Business is still a vast ocean to me. I feel like I know just enough to get in my boat and start rowing, but still wonder if I should have read the owners manual. I guess my view about business is the same about everything else, it's all a learning process. But I know that even if I go out beyond the site of land and my boat sinks I know how to contact help. The friends I've made along the way these past 5 years of designing are so valuable. People are always the most important part of any adventure. I hope I never forget that.

Lastly, just want to say thanks for your continued support and readership. Keeping up with this blog continues to prove itself a challenge, but it's your comments and encouragements that keeps me going.
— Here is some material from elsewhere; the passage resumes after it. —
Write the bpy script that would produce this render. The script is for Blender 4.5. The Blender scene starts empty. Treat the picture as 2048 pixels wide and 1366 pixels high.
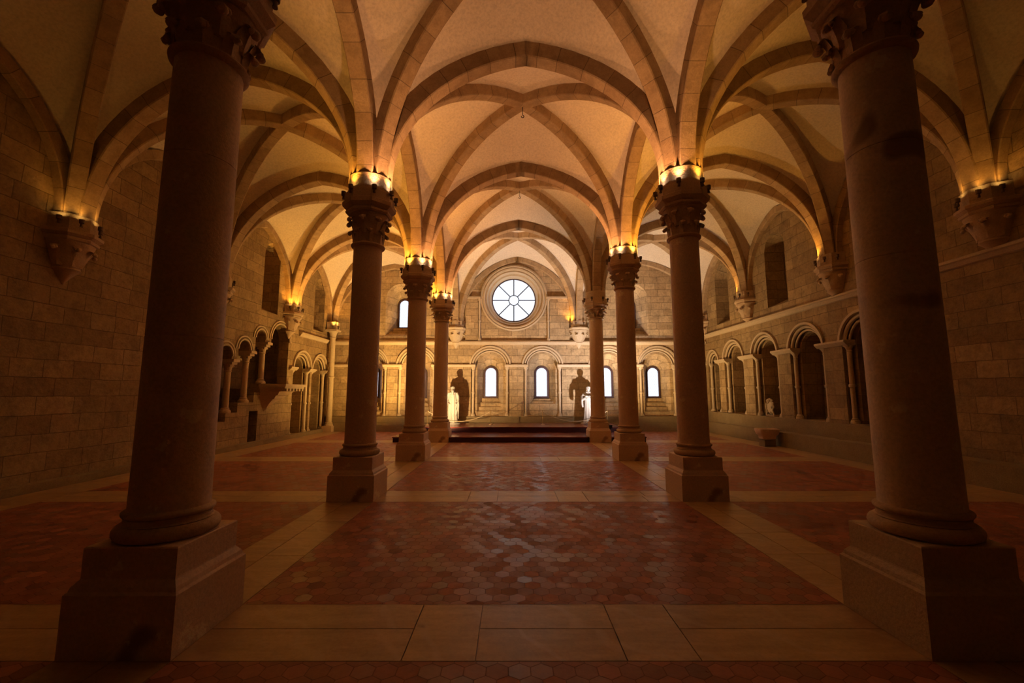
import bpy, bmesh, math, random
from mathutils import Vector, Matrix, noise
from mathutils.geometry import tessellate_polygon
PI = math.pi
sc = bpy.context.scene
COL = sc.collection
R = random.Random(7)

# ------------------------------------------------------------------ materials
def new_mat(name):
    m = bpy.data.materials.new(name); m.use_nodes = True
    nt = m.node_tree
    for n in list(nt.nodes): nt.nodes.remove(n)
    out = nt.nodes.new('ShaderNodeOutputMaterial')
    b = nt.nodes.new('ShaderNodeBsdfPrincipled')
    nt.links.new(b.outputs[0], out.inputs[0])
    return m, nt, b

class NT:
    def __init__(s, nt): s.nt = nt
    def n(s, t, **kw):
        x = s.nt.nodes.new(t)
        for k, v in kw.items():
            if k.startswith('i_'):
                x.inputs[k[2:].replace('_', ' ')].default_value = v
            else: setattr(x, k, v)
        return x
    def l(s, a, b): s.nt.links.new(a, b)
    def noise(s, vec, scale, detail=4, rough=.6):
        x = s.n('ShaderNodeTexNoise'); x.inputs['Scale'].default_value = scale
        x.inputs['Detail'].default_value = detail; x.inputs['Roughness'].default_value = rough
        if vec is not None: s.l(vec, x.inputs['Vector'])
        return x.outputs['Fac']
    def ramp(s, fac, stops):
        x = s.n('ShaderNodeValToRGB'); e = x.color_ramp.elements
        while len(e) < len(stops): e.new(.5)
        for i, (p, c) in enumerate(stops):
            e[i].position = p; e[i].color = (c[0], c[1], c[2], 1)
        s.l(fac, x.inputs[0]); return x.outputs[0]
    def mix(s, fac, a, b, mode='MIX'):
        x = s.n('ShaderNodeMix', data_type='RGBA', blend_type=mode)
        for v, i in ((fac, 0), (a, 6), (b, 7)):
            if hasattr(v, 'default_value') or hasattr(v, 'links'): s.l(v, x.inputs[i])
            else: x.inputs[i].default_value = v if i == 0 else (v[0], v[1], v[2], 1)
        return x.outputs[2]
    def math(s, op, a, b=None, c=None):
        x = s.n('ShaderNodeMath', operation=op)
        for i, v in enumerate((a, b, c)):
            if v is None: continue
            if hasattr(v, 'links'): s.l(v, x.inputs[i])
            else: x.inputs[i].default_value = v
        return x.outputs[0]
    def vm(s, op, a, b=None, scale=None):
        x = s.n('ShaderNodeVectorMath', operation=op)
        for i, v in enumerate((a, b)):
            if v is None: continue
            if hasattr(v, 'links'): s.l(v, x.inputs[i])
            else: x.inputs[i].default_value = v
        if scale is not None: x.inputs['Scale'].default_value = scale
        return x
    def bump(s, h, dist, strength, bsdf, prev=None):
        x = s.n('ShaderNodeBump'); x.inputs['Strength'].default_value = strength
        x.inputs['Distance'].default_value = dist
        s.l(h, x.inputs['Height'])
        if prev is not None: s.l(prev, x.inputs['Normal'])
        s.l(x.outputs[0], bsdf.inputs['Normal']); return x.outputs[0]

def mat_ashlar(name, c1, c2, mortar, bw=.62, rh=.31, rough=.5):
    m, nt, b = new_mat(name); t = NT(nt)
    uv = t.n('ShaderNodeUVMap').outputs[0]
    co = t.n('ShaderNodeTexCoord').outputs['Object']
    wob = t.n('ShaderNodeTexNoise'); wob.inputs['Scale'].default_value = 2.1; t.l(uv, wob.inputs['Vector'])
    d = t.vm('SUBTRACT', wob.outputs['Color'], (.5, .5, .5))
    d2 = t.vm('SCALE', d.outputs[0], scale=.045)
    v = t.vm('ADD', uv, d2.outputs[0]).outputs[0]
    br = t.n('ShaderNodeTexBrick'); t.l(v, br.inputs['Vector'])
    br.inputs['Scale'].default_value = 1; br.inputs['Brick Width'].default_value = bw
    br.inputs['Row Height'].default_value = rh; br.inputs['Mortar Size'].default_value = .007
    br.inputs['Mortar Smooth'].default_value = .35; br.inputs['Bias'].default_value = 0
    br.offset = .43; br.squash = .8; br.squash_frequency = 3
    br.inputs['Color1'].default_value = (*c1, 1); br.inputs['Color2'].default_value = (*c2, 1)
    br.inputs['Mortar'].default_value = (*mortar, 1)
    big = t.noise(co, .7, 3, .65); fine = t.noise(co, 14, 4, .75); mid = t.noise(co, 3.2, 3, .7)
    c = t.mix(t.math('MULTIPLY', t.ramp(big, [(.35, (0, 0, 0)), (.62, (1, 1, 1))]), .55), br.outputs['Color'],
              tuple(x * .52 for x in c1))
    c = t.mix(.5, c, t.ramp(mid, [(.3, (.45, .42, .38)), (.55, (1, 1, 1)), (.8, (1.0, .93, .8))]), 'MULTIPLY')
    c = t.mix(.55, c, t.ramp(fine, [(.3, (.45, .45, .45)), (.6, (1, 1, 1))]), 'MULTIPLY')
    t.l(c, b.inputs['Base Color']); b.inputs['Roughness'].default_value = .85
    h = t.math('ADD', t.math('MULTIPLY', br.outputs['Fac'], -1.2), t.math('MULTIPLY', fine, rough * 1.2))
    h = t.math('ADD', h, t.math('MULTIPLY', mid, rough * 1.6))
    t.bump(h, .03, .95, b)
    return m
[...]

Thank you.

Love and Marriage

Before I got married I thought I had it all figured out. I knew the right words to say. I knew how to be romantic. I even thought myself to be a pretty sensitive guy. How's that verse go? Don't think of yourself more highly than you should? Well I was definitely on my high horse, and now I know what it feels like to get knocked off. Side note: I've only been married for six and a half years, so I won't pretend to know it all. However, having other marred couples in my life as examples of what a successful marriage looks like has given me hope and a little bit of insight.

The Challenge

Marriage has to be one of the biggest challenges we will ever face in life. It's not something you can just set on cruise control. It takes work, a lot of work. It will break you down and build you up. It will expose the most selfish of desires. It will test your patience, kindness and grace all in a day. And as a man, it will offend your pride and test your integrity.

My friend Ben said it best when speaking about his wife of more than 18 years;

"My wife is more interesting to me than anyone else. She is also a great problem for me because of the continuous challenge she poses to my instincts that are not toward intimacy and trust."

I love reading that last line over and over again; "The continuous challenge she poses to my instincts that are not toward intimacy and trust." Dang! That shines a big fat spotlight in my heart. I face the same challenge every day with trusting and loving my wife. But the other part that really struck a chord is this line, "a great problem." I love to solve problems. In fact, I make a living solving problems. But the heart of a woman is anything but a problem to solve. It is a great mystery. I don't want to think of my wife as a problem to solve, but I know it's in my nature to try.

The Truth

Real love comes in the form of a choice. It's not a feeling. What the movies and books don't tell us about love is what happens after the happy ending. The part where you have to roll up your sleeves and do some work. The purest form of love I know chose to be humiliated and die. I think Jesus endured physical pain, to the point of death, because he knew a love that was greater than a feeling. That's the only kind of love I want.

The Reward

Intimacy with another person. When you trust someone enough to let them see your dark side, and they still love you, that is something to cherish and protect.

My friend, let's call him Ed, said it best; "I failed my way to success in marriage." That's a bold statement, but then you'd have to know Ed. He's overcome a lot in his life by the grace of God to speak those words. I love his testimony and getting to watch now as the Father rewards him openly for the many battles he's had to fight in private.

So now I continue on in my marriage. Not led by my feelings or how the world says a husband should act, God help us, but by the Spirit of Truth. Confident in the hope I have in Christ to keep our marriage on solid ground. That our common bond is found, not on bread alone, but by every word that comes from the mouth of God.